Zarzucił Tuskowi, że wielokrotnie zmieniał poglądy. "Jego poglądy często się zmieniają wraz z różnymi modami, moje nie" - dodał.
"Pańskie poglądy w sprawie tylko stawek podatkowych w ostatnim roku zmieniły się cztery razy (...); ja bym książkę mógł napisać o tym, jak ewoluują pańskie poglądy" - odparł Tusk. Jego zdaniem, przedsiębiorca to dla Kaczyńskiego "krwiopijca o komunistycznym rodowodzie, w białych skarpetkach". "Pan ma słabe pojęcie o tym, jak wygląda praca polskiego przedsiębiorcy. Może pan nawet też nie wie, że to są dzisiaj miliony ludzi w Polsce" - zaznaczył Tusk. Dodał, że gdyby Kaczyński miał tego świadomość, nie proponowałby w swoim programie likwidacji samozatrudnienia i systemu podatkowego "bardzo niebezpiecznego dla ludzi przedsiębiorczych".
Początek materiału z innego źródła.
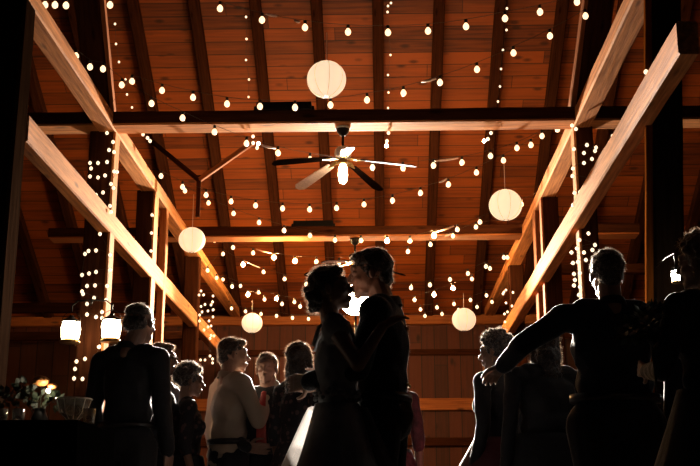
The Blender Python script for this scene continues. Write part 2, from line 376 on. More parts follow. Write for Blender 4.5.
# outer lofts: floor joists seen dimly beyond the rails
for x0, x1, y, z, lab in ((-6.9, XL-.2, 16.0, 3.2, 'dim cross rail deep in the left side bay'), (-6.9, XL-.2, 13.65, 3.15, 'dim cross rail nearer in the left side bay'), (XR+.2, 6.9, 16.0, 3.2, 'dim cross rail deep in the right side bay'), (XR+.2, 6.9, 13.65, 3.6, 'dim cross rail nearer in the right side bay')):
    beam('cross_rail', (x0, y, z), (x1, y, z), .1, .12, M['rafter'], lab, 'beam')
# loose boards lying on the ties
for y, lab in ((9.60, 'short black board lying on the middle tie beam, left of the big paper lantern'), (13.62, 'short black board lying on the farther tie beam, under the ceiling fan')):
    xc = -.88 + (.02 if y > 10 else 0)
    bm = bmesh.new(); box(bm, (-.25, -.09, 0), (.25, .09, .075), .006); box(bm, (-.275, -.07, 0), (.275, .07, .04), .004)
    tag(link('loose_board', bm, M['blackmetal'], loc=(xc, y, 4.152)), lab, 'board')

# ------------------------------------------------------------------ strings of lights
bm = bmesh.new(); lathe(bm, [(.001, -.029), (.011, -.026), (.020, -.017), (.0245, -.004), (.0235, .008), (.018, .018), (.012, .025), (.010, .031)], 12); 
BULB = link('light_bulb', bm, M['bulb'], smooth=True); BULB_ME = BULB.data; bpy.data.objects.remove(BULB)
bm = bmesh.new(); lathe(bm, [(.011, .028), (.0135, .030), (.0135, .056), (.008, .062), (.004, .064)], 10)
S_ = link('socket', bm, M['socket'], smooth=True); SOCK_ME = S_.data; bpy.data.objects.remove(S_)
bm = bmesh.new(); lathe(bm, [(.001, -.018), (.011, -.013), (.016, -.002), (.0145, .008), (.008, .015), (.004, .018)], 8)
F_ = link('fairy_bulb', bm, M['fairy'], smooth=True); FAIRY_ME = F_.data; bpy.data.objects.remove(F_)
BRIGHT_ME = BULB_ME.copy(); BRIGHT_ME.materials.clear(); BRIGHT_ME.materials.append(M['bright'])
BFAIRY_ME = FAIRY_ME.copy(); BFAIRY_ME.materials.clear(); BFAIRY_ME.materials.append(M['brightfairy'])
HALO = {(387, 241), (295, 261), (274, 257.5), (243, 264.5), (248, 294.5), (453, 288), (543.5, 194.5), (276.5, 298.5), (434, 294.5), (320, 308), (434, 235.5)}
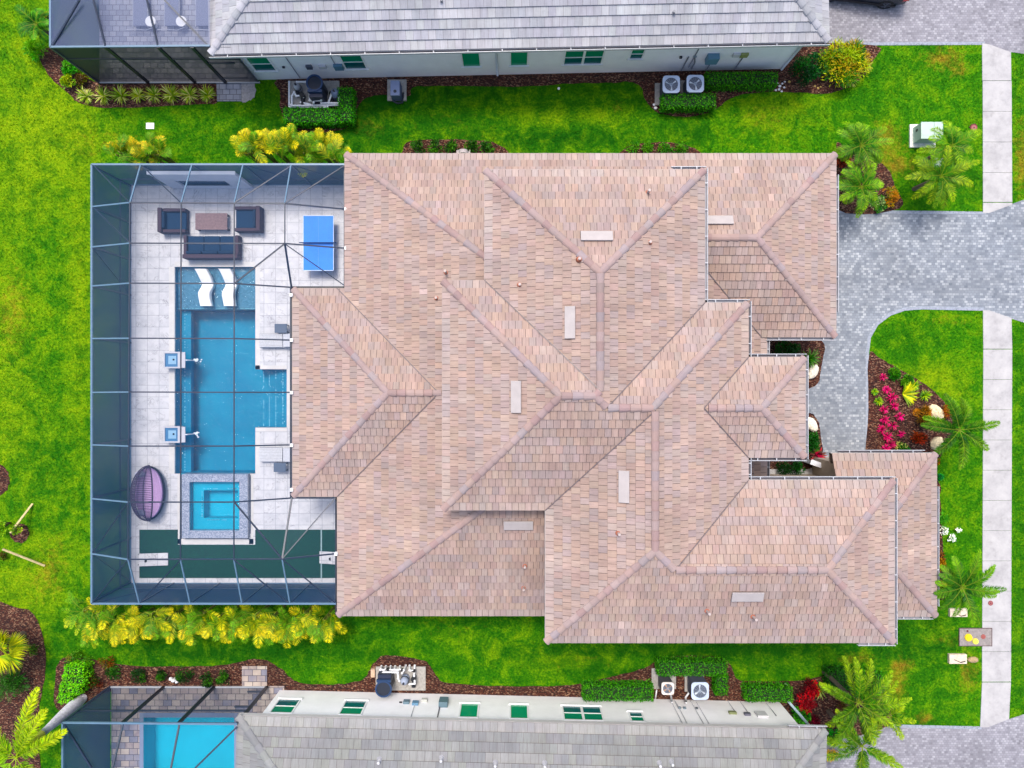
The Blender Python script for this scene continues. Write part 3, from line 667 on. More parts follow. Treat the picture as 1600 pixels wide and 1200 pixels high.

Kaczyński odparł, że to są "szpetne insynuacje". "Niestety, po raz kolejny minął się pan z prawdą. My cenimy bardzo przedsiębiorców, dobrze wiemy, że są głównym źródłem sukcesu III RP w tym zakresie, w którym III RP ten sukces odniosła" - odpierał Kaczyński.
Kampanie kończyli też pozostali kandydaci do prezydenckiego fotela. Kandydat Samoobrony, Andrzej Lepper, który w sondażach zajmuje trzecie miejsce, podsumowując swoją kampanię, ocenił, że przyniesie ona efekty. Przyznał również, że nawet jeśli nie dostanie się do drugiej tury wyborów, nie będzie uważał tego za swoją porażkę. Zapowiedział też, że chce być prezydentem - "gospodarzem Polski", a nie jedynie "marionetką". Dodał, że jeśli nie przejdzie do drugiej tury, "na pewno nie poprze żadnego kandydata".
Kandydat PSL Jarosław Kalinowski zaapelował o udział w wyborach prezydenckich i głosowanie nie według wyników sondaży, ale zgodnie z własnym sumieniem i przekonaniami. Jego zdaniem, kampania prezydencka była "bardzo wizerunkowa" i pozostawała w sferze haseł, a nie prawdziwych poglądów i programów. "Starałem się - dodał- zwracać uwagę na kompetencje prezydenta i jego możliwości oddziaływania na politykę państwa. Nie byłem agresywny i nikogo nie atakowałem".
Z kolei kandydatka Partii Demokratycznej-demokraci.pl, Henryka Bochniarz przekonywała warszawiaków do wzięcia udziału w wyborach. "Każdy powinien mieć świadomość, że ten jeden głos naprawdę jest ważny. To nie jest tak, że nie wiadomo, z czego robią się miliony" - podkreśliła.
W ostatnim dniu kampanii przed I turą głos w sprawie wyborów zabrał też prezydent Aleksander Kwaśniewski. Jeszcze raz zaapelował, by Polacy zagłosowali. "Kartka wyborcza to wielka broń w demokracji" - zachęcał.
Kampanię prezydencką Kwaśniewski określił mianem "totalnej". "Kampania trwa bardzo długo, jest totalna - powiedział. - Widzę billboardy, klipy telewizyjne, broszury, książki, listy w naszych skrzynkach pocztowych. To niezwykle droga kampania i wszyscy, którzy tak chętnie mówią o oszczędnościach, powinni zastanowić się, co zrobić, żeby te kampanie były skromniejsze i skrócone. Nie ma powodu - twierdził prezydent - żeby aż tyle pieniędzy wydawać na kampanie".